Seven graduate students from across the country will showcase their artwork in a Master of Fine Arts show at the UCSB Art Museum from today until June 20, as part of a “Visual Spectrum” exhibition.
The exhibit — organized by the UCSB Art Dept. and the University Art Museum — will feature the varying viewpoints, projects and mediums of the artists involved.
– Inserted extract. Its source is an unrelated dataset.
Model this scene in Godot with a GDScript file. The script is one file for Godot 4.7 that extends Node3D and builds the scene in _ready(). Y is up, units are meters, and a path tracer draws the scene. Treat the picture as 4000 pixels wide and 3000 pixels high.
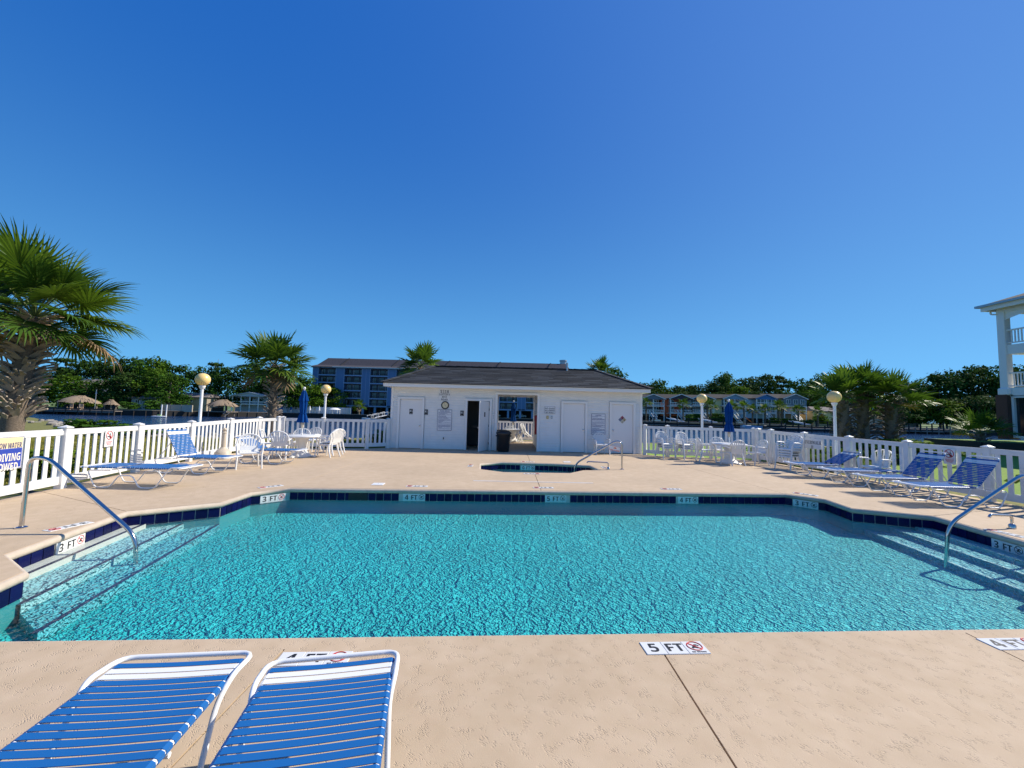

The show is the product of a rigorous two-year course study undertaken by each of the seven artists and features artwork ranging from installations and paintings to videos and sculptures.
“I was very pleased to work with these young artists in putting together the exhibition at the UAM,” Elise Gonzalez, an organizer and curator for the exhibit, said. “I’m thoroughly excited with the resulting exhibition, which looks terrific and addresses the myriad ways artists are working today.”
Graduate Committee Chair Jane Callister, along with Chair and Professor Colin Gardner, collaborated with the artists to streamline their ideas and distill their messages. Although the show is mandatory for the graduate students, the necessity to synchronize the themes behind their projects was paramount for the effectiveness of the exhibition.
“My work is a reflection of the world around me and by extension everyone else,” artist Shane Tolbert said. “But if there were a message to convey, it would center on the idea of history and disrupting conventions through the vehicle of humor and irrationality.”
The talent ranges from aspiring artists to graduate students who have already constructed Web sites to showcase their work and further promote their career. Regardless, several of the artists said they are pleased with how the show is developing and are eager to introduce their artwork to the public on opening night.
The show will include a collage composed of trash and everyday items, a stop-motion video inspired by 1950s musicals and a series of paintings, digital prints and collages designed by Stephanie Washburn to demonstrate political themes and motifs.
“It addresses the intersection of aesthetics and politics, how the malleability of form can be used to affect the way we remember history and relate to power,” Washburn, a graduate of Wesleyan University in Connecticut, said.
Tolbert, a graduate of the University of Houston in Texas, incorporated a number of different artistic techniques into the creation of his showpieces.
“I maintain the gesture of painting through the application of bleach,” Tolbert said. “A drawing element is found in the sewn thread and breaks in stitching. A sculptural element emerges in the work due to the fabrication process of bleaching, washing, ironing, cutting, collage, sewing and stretching; I wanted to make a painting without paint.”